Pertemuan dengan Aguan
ini pun diamini Prasetio usai diperiksa KPK pada 3 Mei 2016. Namun, menurut
Prasetio, pertemuan itu hanya silaturahmi dan sama sekali tidak membahas
Raperda. Sebab, Prasetio pernah memiliki hubungan kerja dengan Aguan.

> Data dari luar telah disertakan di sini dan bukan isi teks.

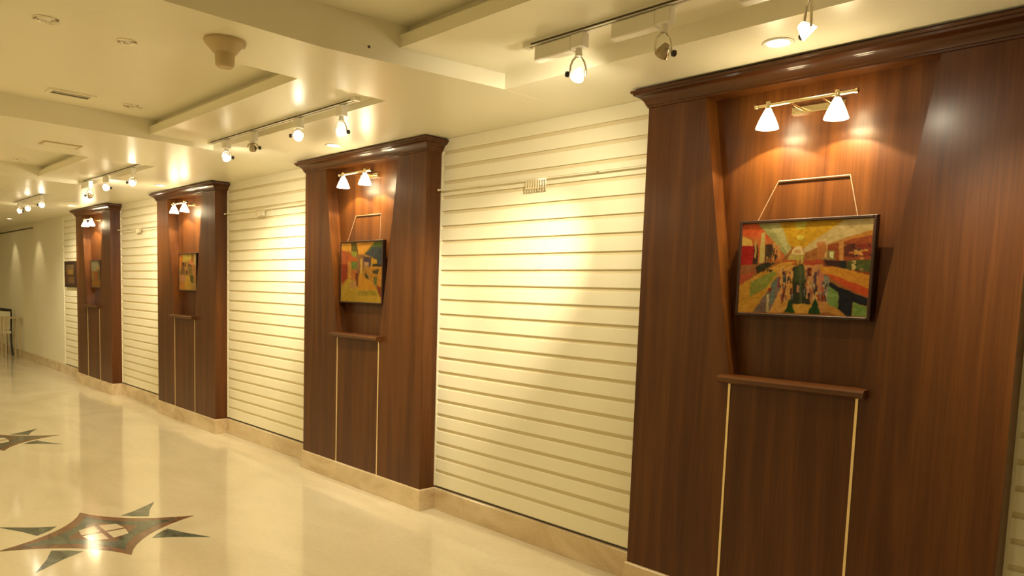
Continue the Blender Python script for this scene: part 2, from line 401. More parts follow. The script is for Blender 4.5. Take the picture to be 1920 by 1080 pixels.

"Saya kan bekas salah satu karyawan beliau," ujarnya kala itu.
Dalam kasus ini, Sanusi
yang merupakan politikus Partai Gerindra diduga menerima sejumlah uang dari
Ariesman melalui Trinanda sejumlah Rp2 miliar. Pemberian itu diduga untuk
mempengaruhi pembahasan Raperda yang tengah berproses di DPRD DKI Jakarta. Dari
penangkapan Sanusi, KPK menyita uang sejumlah Rp1,14 miliar.
KPK kembali menyita uang
sekitar Rp850 juta dari ruang kerja Sanusi. Kemarin, KPK menemukan uang lainnya
berjumlah AS$10 ribu yang tersimpan di brankas Sanusi. Namun, dugaan suap ini
telah dibantah pengacara Sanusi maupun pengacara Ariesman. Keduanya mengaku,
uang Rp2 miliar bukan uang suap.(Melvy).